Why B2B leaders can’t afford to stay invisible
Burger King’s President shares his personal line for open feedback. McDonald’s CEO takes a slightly awkward bite of a Big Arch burger on Instagram and gets publicly ribbed for it. The fast-food giants have been sparring in public for years, but this latest round is a useful reminder of a fact many B2B brands still resist: personality gets noticed.
Too many B2B leaders are invisible by design, but the result is a communications model built around earnings calls and polished corporate statements: competent, carefully managed, but easy to forget.
That is a missed opportunity. Leadership visibility is not about building a personal brand for vanity’s sake. When done well, it makes the business more likely to be remembered when it matters. It gives the company a recognizable voice and a way to stay front of mind in long, complex buying cycles. In a crowded B2B market, that matters.

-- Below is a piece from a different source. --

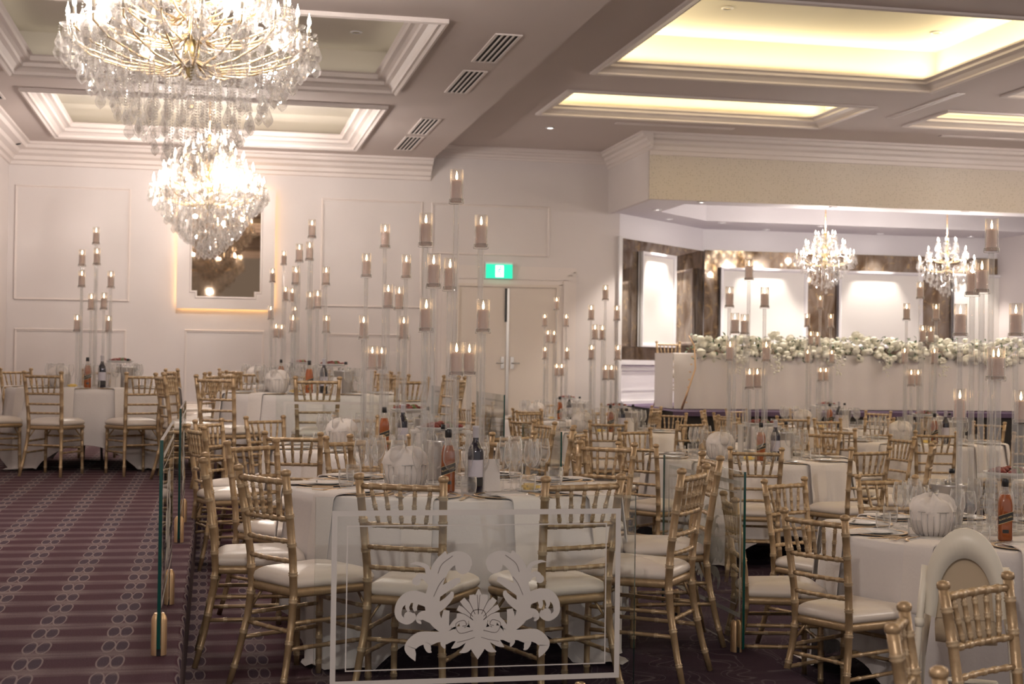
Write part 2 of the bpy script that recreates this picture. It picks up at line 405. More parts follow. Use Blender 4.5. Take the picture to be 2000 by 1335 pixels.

Of course, visibility cuts both ways. If a leader says the wrong thing or jumps into channels that do not suit them, the blowback can be immediate. So, it must be done right.
Make leadership part of the brand, not an add-on
The strongest examples aren’t leaders who post for the sake of being seen. They are the ones whose public presence reinforces what the company is trying to be.
In technology, Satya Nadella has become closely associated with Microsoft’s shift in tone and direction. Jensen Huang is so interwoven with Nvidia’s story that the two are hard to separate. Even in more consumer-facing examples, a visible leader can help audiences connect the company with a point of view or a way of operating.
The strongest examples aren’t leaders who post for the sake of being seen. They are the ones whose public presence reinforces what the company is trying to be.
For B2B brands, that kind of alignment is especially valuable because so much category communication sounds interchangeable. This doesn’t mean every CEO needs to become a content machine. It just means asking a simple question: What does this person help clarify about the company or its direction?
Say something worth hearing
Even when B2B leaders do step forward, all too often they sound the same. Everything feels serious and polished and quotes sound like they’ve been through six rounds of legal review. That may feel safe, but safety is not the same as effectiveness. If nobody remembers what you said, the fact it was perfectly on-message is not much comfort.
Patrick Collison, the CEO of Stripe, is a good example of a leader using their visibility to shape conversations around technology and economic infrastructure, a place that feels completely relevant and natural to him.
B2B leaders can also learn from B2C: Pret’s CEO, Pano Christou, started as an assistant manager and worked his way up through the business. Talking about that experience and his genuine understanding of how the company works day to day gives Christou – and Pret – something more valuable than polished messaging.
That is where the commercial value sits. In B2B, customers are often not ready to buy the first time they come across you. They may not have the budget yet or a fully defined problem. Visibility helps keep a business in mind until that moment arrives. It improves discoverability and memorability over time.
Find a format that feels natural
‘Authenticity’ is an overused word, but the principle still holds: People can tell when a leader is speaking naturally and when they are performing a communications strategy.
The key is to find a format that suits the person. One leader may be effective in short video updates. Another may prefer interviews or written commentary. What matters is not copying what worked for someone else, but finding a channel and cadence that feels believable.
Too many leaders believe complexity proves expertise, when usually it just creates distance.
A simple, repeatable format can be very effective. Nicholas Thompson, CEO of The Atlantic, regularly shares short videos on ‘the most interesting thing in tech’ wherever he happens to be. The production is minimal, the setting often informal, but the consistency and clarity give it a recognizable shape. Over time, it becomes something audiences expect and return to.
The same rule applies to tone. If your brand is not playful, do not start taking public swings at competitors just because Burger King does.
Talk like a person, not a white paper
B2B is still far too attached to sounding clever. Too many leaders believe complexity proves expertise, when usually it just creates distance. Buyers do not become different people at work. They still want clarity. They still remember ideas that are easy to grasp.
One of the most useful tests is whether you can explain your point simply. Not dumb it down, but strip out the jargon and say what you mean. There is real skill in saying something in 10 words instead of 100.
Some of the most effective examples come from leaders who focus on explaining, rather than impressing. HubSpot’s leadership, for example, regularly breaks down how marketing and sales are evolving in ways that feel practical and easy to follow, rather than abstract or overly technical.
Blackstone offers a similar lesson. Rather than relying solely on formal reporting, its CEO, Stephen Schwarzman, shares company performance directly to camera, walking through results in plain language. It is the same information, but delivered in a way that is easier to understand and more engaging to watch.
The most effective visibility doesn’t come from trying to sound impressive. It comes from saying something real in a way people can actually understand.
In B2B, customers rarely act immediately. They research and compare, then return later. Leadership visibility helps ensure your business is still in the consideration set when they do. This is less about communication and more about building a business people remember – and come back to.